Further effects and modifications can be easily derived by a person skilled in the art. Therefore, a wider range of aspects of the present invention is not limited by specific details and representative embodiments expressed and described above. Therefore, various modifications can be made without departing from the general gist of the concept or the scope of the present invention defined by the scope of the appended claims and its equivalents.

Claims

1. An acoustic generator comprising:

a vibrating body; and

an exciter provided on the vibrating body via a joining layer,

wherein the exciter includes a first electrode layer that has a surface facing the vibrating body, and the surface of the first electrode layer includes a plurality of protrusions or a plurality of recesses that are randomly arranged

wherein the exciter includes a second electrode layer that has a side surface adjacent to the surface facing the vibrating body,

a part of the surface of the second electrode layer includes a plurality of protrusions or a plurality of recesses, the part being close to the surface facing the vibrating body, and

the joining layer covers the plurality of protrusions or the plurality of recesses provided on the surface of the second electrode layer.

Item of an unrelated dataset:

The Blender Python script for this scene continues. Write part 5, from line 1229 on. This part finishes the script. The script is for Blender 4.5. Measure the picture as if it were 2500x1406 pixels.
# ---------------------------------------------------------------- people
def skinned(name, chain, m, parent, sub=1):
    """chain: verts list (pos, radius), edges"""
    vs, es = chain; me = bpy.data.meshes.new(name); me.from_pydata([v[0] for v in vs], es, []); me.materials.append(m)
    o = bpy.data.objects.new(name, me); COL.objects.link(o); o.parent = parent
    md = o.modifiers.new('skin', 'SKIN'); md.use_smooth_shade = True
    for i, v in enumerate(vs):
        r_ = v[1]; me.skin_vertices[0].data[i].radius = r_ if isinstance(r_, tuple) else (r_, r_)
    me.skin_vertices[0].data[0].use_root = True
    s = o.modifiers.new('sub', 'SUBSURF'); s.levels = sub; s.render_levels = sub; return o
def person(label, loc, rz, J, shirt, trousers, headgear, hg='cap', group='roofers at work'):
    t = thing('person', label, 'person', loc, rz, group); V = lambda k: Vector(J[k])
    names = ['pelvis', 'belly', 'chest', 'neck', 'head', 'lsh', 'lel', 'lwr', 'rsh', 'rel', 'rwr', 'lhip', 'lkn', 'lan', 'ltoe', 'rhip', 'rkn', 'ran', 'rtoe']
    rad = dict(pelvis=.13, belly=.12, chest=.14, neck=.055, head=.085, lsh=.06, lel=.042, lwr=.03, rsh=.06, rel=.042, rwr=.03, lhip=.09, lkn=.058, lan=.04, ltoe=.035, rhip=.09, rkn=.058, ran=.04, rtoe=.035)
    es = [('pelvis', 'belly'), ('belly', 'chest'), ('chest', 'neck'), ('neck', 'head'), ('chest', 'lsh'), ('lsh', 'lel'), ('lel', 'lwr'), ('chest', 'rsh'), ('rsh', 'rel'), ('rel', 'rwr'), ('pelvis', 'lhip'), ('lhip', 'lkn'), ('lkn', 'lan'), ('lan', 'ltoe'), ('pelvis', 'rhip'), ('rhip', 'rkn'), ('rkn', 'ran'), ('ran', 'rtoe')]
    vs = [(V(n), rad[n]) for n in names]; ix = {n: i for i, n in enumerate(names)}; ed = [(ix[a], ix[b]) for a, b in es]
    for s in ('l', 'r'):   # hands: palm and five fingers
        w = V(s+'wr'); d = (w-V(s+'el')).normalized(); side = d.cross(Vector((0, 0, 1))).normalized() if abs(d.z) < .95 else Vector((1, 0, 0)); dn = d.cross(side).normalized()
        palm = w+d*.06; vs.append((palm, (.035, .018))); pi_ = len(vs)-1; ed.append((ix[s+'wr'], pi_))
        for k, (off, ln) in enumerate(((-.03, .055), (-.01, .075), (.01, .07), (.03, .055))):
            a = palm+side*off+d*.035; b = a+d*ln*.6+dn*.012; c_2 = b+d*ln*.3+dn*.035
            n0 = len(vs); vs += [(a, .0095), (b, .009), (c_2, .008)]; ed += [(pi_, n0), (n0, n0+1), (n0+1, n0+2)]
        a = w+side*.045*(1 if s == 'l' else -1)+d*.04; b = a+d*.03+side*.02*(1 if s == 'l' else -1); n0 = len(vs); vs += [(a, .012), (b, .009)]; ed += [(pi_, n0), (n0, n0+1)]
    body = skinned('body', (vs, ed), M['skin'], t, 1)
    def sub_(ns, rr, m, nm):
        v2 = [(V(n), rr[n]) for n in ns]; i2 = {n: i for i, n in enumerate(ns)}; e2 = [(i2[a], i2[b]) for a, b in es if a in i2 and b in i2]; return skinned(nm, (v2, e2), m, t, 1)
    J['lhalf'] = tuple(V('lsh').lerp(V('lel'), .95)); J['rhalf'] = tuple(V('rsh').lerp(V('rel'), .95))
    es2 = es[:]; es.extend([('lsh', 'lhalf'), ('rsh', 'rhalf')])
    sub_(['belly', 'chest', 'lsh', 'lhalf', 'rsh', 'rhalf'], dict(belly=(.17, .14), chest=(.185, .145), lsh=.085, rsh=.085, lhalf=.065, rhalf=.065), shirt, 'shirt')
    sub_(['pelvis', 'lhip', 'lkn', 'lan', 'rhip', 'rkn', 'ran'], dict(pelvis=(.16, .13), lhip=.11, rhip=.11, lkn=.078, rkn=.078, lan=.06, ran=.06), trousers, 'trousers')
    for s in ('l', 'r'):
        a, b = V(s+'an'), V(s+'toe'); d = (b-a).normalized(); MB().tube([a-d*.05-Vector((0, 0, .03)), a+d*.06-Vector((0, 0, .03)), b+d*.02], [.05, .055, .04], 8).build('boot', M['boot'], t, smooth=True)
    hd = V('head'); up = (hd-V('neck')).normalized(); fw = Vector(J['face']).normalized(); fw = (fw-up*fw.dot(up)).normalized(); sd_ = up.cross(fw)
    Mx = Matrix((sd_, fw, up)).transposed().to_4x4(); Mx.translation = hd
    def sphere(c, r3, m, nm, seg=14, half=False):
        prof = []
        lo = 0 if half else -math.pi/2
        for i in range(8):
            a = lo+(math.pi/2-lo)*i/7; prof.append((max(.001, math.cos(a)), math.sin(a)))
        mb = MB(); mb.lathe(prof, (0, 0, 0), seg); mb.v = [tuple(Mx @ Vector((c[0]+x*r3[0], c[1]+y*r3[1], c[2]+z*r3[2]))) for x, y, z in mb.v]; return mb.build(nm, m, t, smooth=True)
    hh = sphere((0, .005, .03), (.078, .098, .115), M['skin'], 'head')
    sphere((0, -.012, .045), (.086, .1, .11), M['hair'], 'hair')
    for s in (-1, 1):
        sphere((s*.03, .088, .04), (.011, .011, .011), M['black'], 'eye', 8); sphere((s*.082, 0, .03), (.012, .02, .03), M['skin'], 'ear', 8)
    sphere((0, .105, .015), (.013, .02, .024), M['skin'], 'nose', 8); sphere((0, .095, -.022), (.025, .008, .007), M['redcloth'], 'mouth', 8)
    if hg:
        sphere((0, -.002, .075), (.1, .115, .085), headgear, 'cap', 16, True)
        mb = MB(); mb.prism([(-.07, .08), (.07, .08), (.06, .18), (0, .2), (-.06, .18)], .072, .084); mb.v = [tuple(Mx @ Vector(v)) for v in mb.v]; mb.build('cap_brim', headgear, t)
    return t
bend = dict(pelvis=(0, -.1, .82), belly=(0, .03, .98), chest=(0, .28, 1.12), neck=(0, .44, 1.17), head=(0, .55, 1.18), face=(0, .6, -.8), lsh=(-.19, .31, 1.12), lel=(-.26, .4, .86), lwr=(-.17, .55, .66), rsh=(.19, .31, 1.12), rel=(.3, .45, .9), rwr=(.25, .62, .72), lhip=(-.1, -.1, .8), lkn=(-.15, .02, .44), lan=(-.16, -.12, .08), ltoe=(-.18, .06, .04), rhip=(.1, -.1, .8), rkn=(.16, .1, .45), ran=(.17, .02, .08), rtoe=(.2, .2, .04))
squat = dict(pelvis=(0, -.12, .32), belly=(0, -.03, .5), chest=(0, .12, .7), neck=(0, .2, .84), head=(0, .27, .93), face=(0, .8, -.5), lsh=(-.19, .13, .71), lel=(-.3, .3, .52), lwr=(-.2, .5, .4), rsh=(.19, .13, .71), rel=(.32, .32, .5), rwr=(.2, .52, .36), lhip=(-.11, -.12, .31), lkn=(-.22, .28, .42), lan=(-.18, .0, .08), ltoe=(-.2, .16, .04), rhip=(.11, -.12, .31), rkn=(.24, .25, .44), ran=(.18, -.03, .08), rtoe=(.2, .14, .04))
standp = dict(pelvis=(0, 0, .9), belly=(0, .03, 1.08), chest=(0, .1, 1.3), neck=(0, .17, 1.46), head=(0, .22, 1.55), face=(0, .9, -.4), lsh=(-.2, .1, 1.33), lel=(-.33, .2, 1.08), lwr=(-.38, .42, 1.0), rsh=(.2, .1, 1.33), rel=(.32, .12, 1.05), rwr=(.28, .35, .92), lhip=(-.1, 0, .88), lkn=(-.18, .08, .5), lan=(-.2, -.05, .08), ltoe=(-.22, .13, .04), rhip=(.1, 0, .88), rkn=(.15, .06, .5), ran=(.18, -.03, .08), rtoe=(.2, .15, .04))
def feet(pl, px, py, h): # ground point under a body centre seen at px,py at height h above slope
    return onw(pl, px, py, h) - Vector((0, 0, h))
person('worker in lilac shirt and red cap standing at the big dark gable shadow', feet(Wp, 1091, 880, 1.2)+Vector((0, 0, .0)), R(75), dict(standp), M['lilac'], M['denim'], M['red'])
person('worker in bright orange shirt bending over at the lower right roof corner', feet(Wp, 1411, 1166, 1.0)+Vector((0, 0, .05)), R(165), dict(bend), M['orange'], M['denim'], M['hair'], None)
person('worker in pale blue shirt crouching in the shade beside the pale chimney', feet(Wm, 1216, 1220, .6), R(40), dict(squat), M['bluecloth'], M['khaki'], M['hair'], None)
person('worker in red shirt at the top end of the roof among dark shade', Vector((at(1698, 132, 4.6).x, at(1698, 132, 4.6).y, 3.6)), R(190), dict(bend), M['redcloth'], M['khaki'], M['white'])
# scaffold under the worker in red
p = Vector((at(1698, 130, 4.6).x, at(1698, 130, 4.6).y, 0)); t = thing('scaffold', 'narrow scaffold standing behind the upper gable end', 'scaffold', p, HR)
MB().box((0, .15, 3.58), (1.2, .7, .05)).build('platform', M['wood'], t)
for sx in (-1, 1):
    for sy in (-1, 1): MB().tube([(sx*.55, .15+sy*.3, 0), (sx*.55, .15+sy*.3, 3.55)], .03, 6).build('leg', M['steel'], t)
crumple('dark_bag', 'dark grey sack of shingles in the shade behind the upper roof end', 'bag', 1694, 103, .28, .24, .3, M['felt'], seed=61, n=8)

2. The acoustic generator according to claim 1, wherein the acoustic generator further comprises one or more exciters provided on the vibrating body, the exciters being provided via joining layers, and

at least one of the exciters is an exciter including the first electrode layer whose surface includes the plurality of protrusions or the plurality of recesses that are randomly arranged.

3. The acoustic generator according to claim 1, wherein the protrusion has metal as a main component.

4. The acoustic generator according to claim 1, wherein the exciter is a piezoelectric vibrating element.

5. The acoustic generator according to claim 1, wherein the exciter is a bimorph multilayer piezoelectric vibrating element.

6. The acoustic generator according to claim 1, further comprising:

a frame body provided on an outer periphery of the vibrating body; and

a cover layer provided on the vibrating body between the frame body and the exciter.

7. An acoustic generating device comprising:

the acoustic generator according to claim 1; and

a housing configured to place therein the acoustic generator.

8. An electronic device comprising:

the acoustic generator according to claim 1;

an electronic circuit connected to the acoustic generator; and

a case configured to place therein the electronic circuit and the acoustic generator,

wherein the electronic device has a function to cause the acoustic generator to generate a sound.